Covering the War Between Israel and Hamas

From CNN’s Reliable Sources with Oliver Darcy:

Some journalists are making the ultimate sacrifice while covering the war between Israel and Hamas.

At least seven journalists have been killed in the Gaza Strip since Hamas launched its brazen assault on Saturday, according to press freedom groups and media reports. That number could rise even further in the coming days as Israel carries out retaliatory strikes against Hamas, while the terror group continues waging its offensive against the Jewish state.

The bloodshed underscores the very real risk that journalists take on as they report from conflict zones, gathering information in extraordinarily fraught circumstances to keep the world informed and hold authorities accountable for what is transpiring on the ground.

“In many ways, the most vulnerable journalists are the ones needed most,” Sherif Mansour, a Committee to Protect Journalists coordinator who oversees the Middle East, noted Tuesday.

The vast majority of journalists covering the raging war are based inside Israel, which has come under heavy assault from Hamas and remains far from a safe haven amid fierce battles. Harrowing video captured along the border in recent days has shown television correspondents running for cover as missiles are fired toward their locations and gunfire erupts in the nearby distance.

Meanwhile, journalists based in Gaza, which has been battered with airstrikes from Israel, are at an even greater risk. These journalists are particularly vulnerable to airstrikes and gunfire — all while having to operate in a territory controlled by Hamas, which is notorious for its anti-press measures.

For those reasons, and other logistical difficulties, there are very few Western journalists in Gaza. Some outlets — such as CNN, the BBC, the Associated Press, and Reuters — do have personnel on the ground in Gaza, but they are in far fewer numbers than their counterparts based in Israel. That leaves the important task of showing the world what is happening on the other side of the border up to local Palestinian journalists.

“Absent the presence of some international journalists and media outlets, the local journalists … are almost the only source where we can find out what is happening in Gaza after Israeli strikes,” Mansour said.

“They have made those sacrifices to show what is happening on the ground,” Mansour added, speaking about the at least seven journalists killed this week while reporting from the Gaza Strip.

Last year, 67 journalists and others in the media profession were killed worldwide, CPJ found, marking the highest number of journalist killings since 2018 as reporters braved war in Ukraine and were targeted for their work in Latin America.

Outside the very real physical dangers journalists face while reporting from active war zones, Mansour stressed that reporters covering violent conflicts often grapple with “mental and psychological affects that goes beyond the assignment itself.” He noted the immense human suffering and “aftermath of these horrible events” that journalists witness cannot be easily shaken and are forever seared into their memories.

“They go back to their normal lives, they go back to a different country, and the trauma still follows them from those events,” Mansour said.

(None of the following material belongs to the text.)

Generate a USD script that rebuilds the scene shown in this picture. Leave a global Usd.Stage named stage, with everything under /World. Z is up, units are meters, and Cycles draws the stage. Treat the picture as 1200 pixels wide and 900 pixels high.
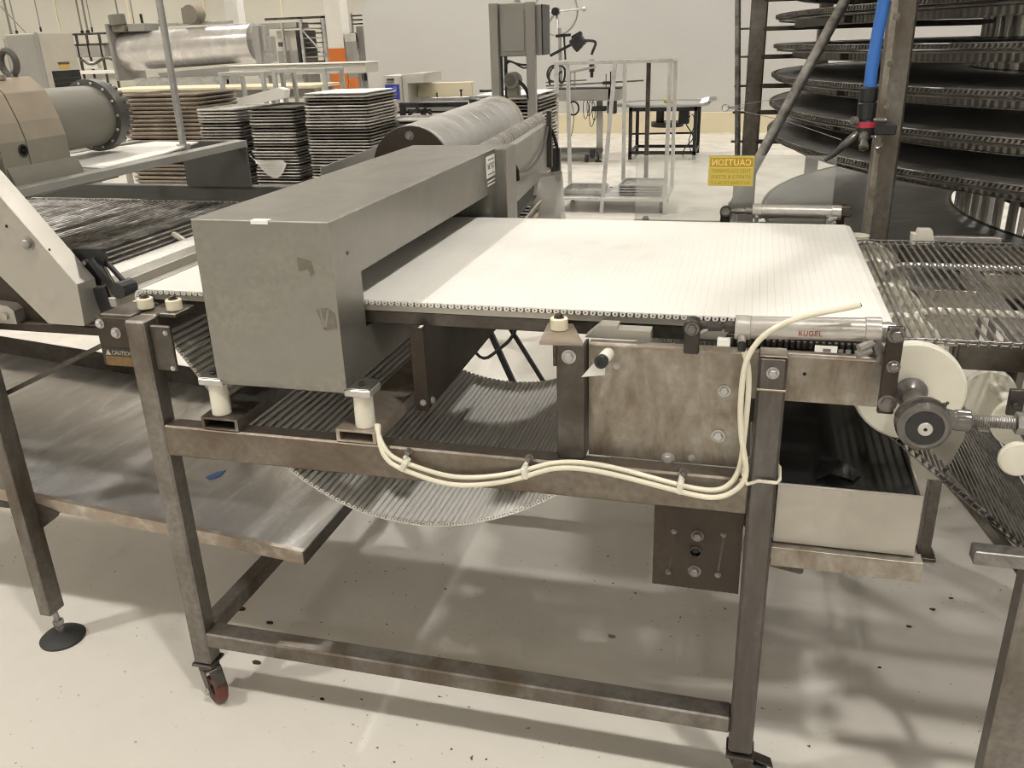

Unfortunately, the death toll and volume of human suffering in the region is only bound to rise, with the already dangerous state of affairs for residents and journalists alike slated to get more perilous in the days and weeks ahead. Israel’s military has been amassing along the border, signaling a possible ground invasion of the Palestinian territory. And there is no sign that the rocket fire is likely to end anytime soon.

“I don’t think,” Mansour said, “we have reached the worst chapter of it yet.”